You can hardly have forgotten that in 2010, 11 years ago, a gang tried to rob the vault at the HSBC’s headquarters in Ħal Qormi. Sixty gunshots were fired that day. It wasn’t one you could easily forget.
Within the same year, Vincent Muscat il-Koħħu and Darren Debono it-Tôpo (not the football-coaching, fish-restaurant-owning, fuel-smuggling, money-laundering Darren Debono, just another shady character with the same name) were arrested, charged and released on bail pending a trial for their participation in the heist. No one thought they acted alone but the trajectory of stray bullets pinned these two down.
In 2013, two years later, the Attorney General filed the indictment against the two. Nine years later the trial hadn’t yet started. Nine years of slow-going legal arguments, appeals and legal decisions were due to be completed yesterday.
Several weeks ago, Judge Giovanni Grixti scheduled a final pre-trial hearing for yesterday when a date for the trial per se would be set. The session met yesterday but the outcome was not what was expected.
Parenthesis. In November 2019 Melvyn Theuma was arrested on suspicion of money laundering. Under arrest he volunteered the information that he was the middleman in the killing of Daphne Caruana Galizia. He negotiated for himself and secured a pardon and immunity from prosecution in exchange of the obligation to testify in that case.
At the time – November 2019 – he also said he had knowledge of the HSBC heist case because, he claimed, one of the gang had asked for his help to hide something Melvyn Theuma later found out was connected to the robbery. Wanting to cover all bases, Melvyn Theuma secured a pardon for himself for anything he may have done in connection with the HSBC heist that might prove illegal, in exchange for testifying on the HSBC case as well.

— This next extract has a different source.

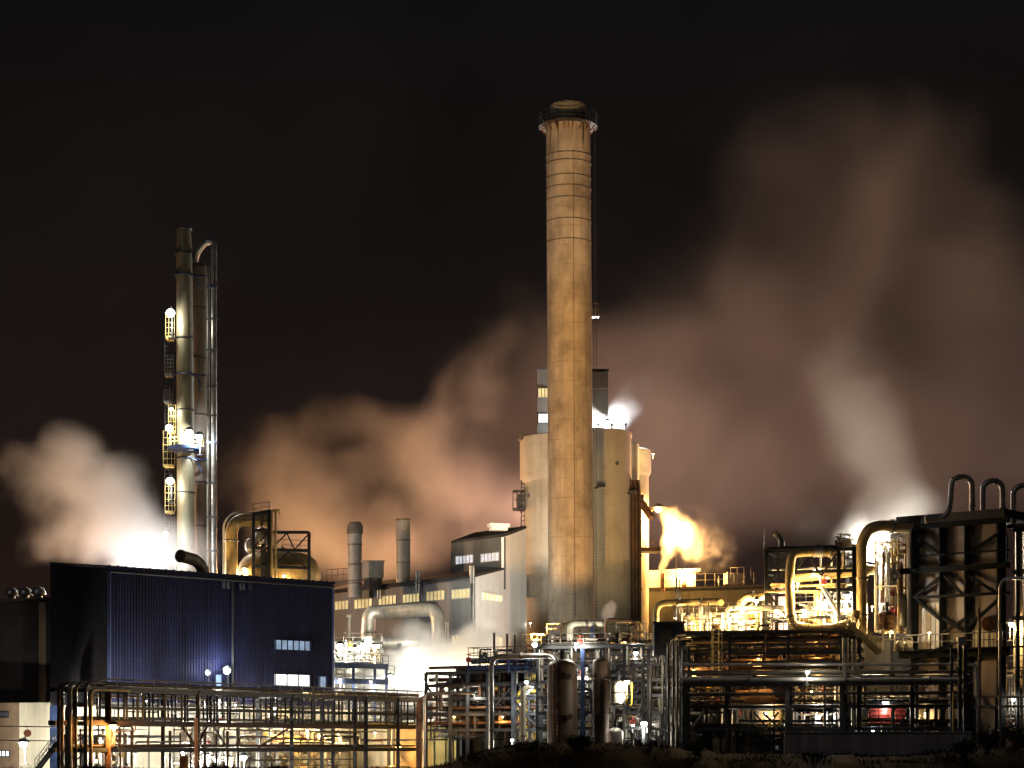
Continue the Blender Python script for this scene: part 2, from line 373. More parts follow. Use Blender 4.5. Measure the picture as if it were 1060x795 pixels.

OK, that’s November 2019. Now flash-forward again to yesterday, the 27th of May 2021.
Judge Giovanni Grixti informed lawyers for Vince Muscat and Darren Debono that he couldn’t set a date for trial because he no longer was in possession of the records of the HSBC case. The day before, that’s two days ago, the 26th, the Attorney General wrote to the Judge asking him to send the records of the HSBC case to the inquiring magistrate so that the magistrate could hear the evidence from Melvyn Theuma. “Ask” is too soft a verb. When the Attorney General asks for a file to be dispatched somewhere, the file goes there.
Understand this. In 2011, the Attorney General decided Vince Muscat and Darren Debono had a case to answer and the police charged them with the HSBC robbery. In 2013, the Attorney General issued their indictment. In 2021 the State was ready to try them. Understand therefore that in all this time the Attorney General was reasonably confident of securing a conviction without the benefit of Melvyn Theuma’s testimony whatever peripheral knowledge he may contribute to the case.
Also understand that when in 2011, the court decided, twice, to release Vince Muscat (and Darren Debono) on bail pending their indictment and trial, the police went ballistic and the Attorney General appealed. They said that Vince Muscat was a real menace to society and he needed to be kept away from it. They weren’t wrong.
And yet on and on the case dragged while Vince Muscat (and Darren Debono) went on being a menace to society. One of them killed Daphne Caruana Galizia.
Yesterday we hoped to get a glimpse of some closure to the case one way or another. It wasn’t to be. In the 59th minute of the 11th hour, the Attorney General remembered they had had for 18 months a minor witness at their beck and call. Melvyn Theuma was available to them on tap for all that time because the Attorney General issued him with a blanket pardon and immunity from prosecution in exchange for his cooperation, in the HSBC case also.
Even if the records of the case go back to the judge in, say, 3- or 5-weeks’ time, this case will fall behind many others that will be scheduled between now and then.
When something like this happens, ask yourself who benefits.
Vince Muscat has been denied a pardon in the HSBC case even though he promised to testify against senior members of the gang. Vince Muscat’s cooperation is needed in the case against the killers of Daphne Caruana Galizia for which he is serving time. Delays in one case may and are likely to have an impact on the other.
Meanwhile, the HSBC heist trial is interesting because it could be the place that the contamination finally reaches senior present and former Labour Party politicians. Managing to slip this to the other side of the next general election, believed to be all but scheduled for this October, is incredibly politically advantageous for the Labour Party.
They are confident in their political victory but not enough not to worry people might not actually like realising their ministers rob banks on the side.
Of course, it is certainly possible there is no political manoeuvring going on here and this is just my fevered imagination at its worst.
In which case it all becomes simpler: our justice system is a joke, our amnesic prosecutors frustrate the course of justice they are supposed to pursue, and 11 years after two criminals were caught robbing a bank, we don’t even know when they’ll be tried for it.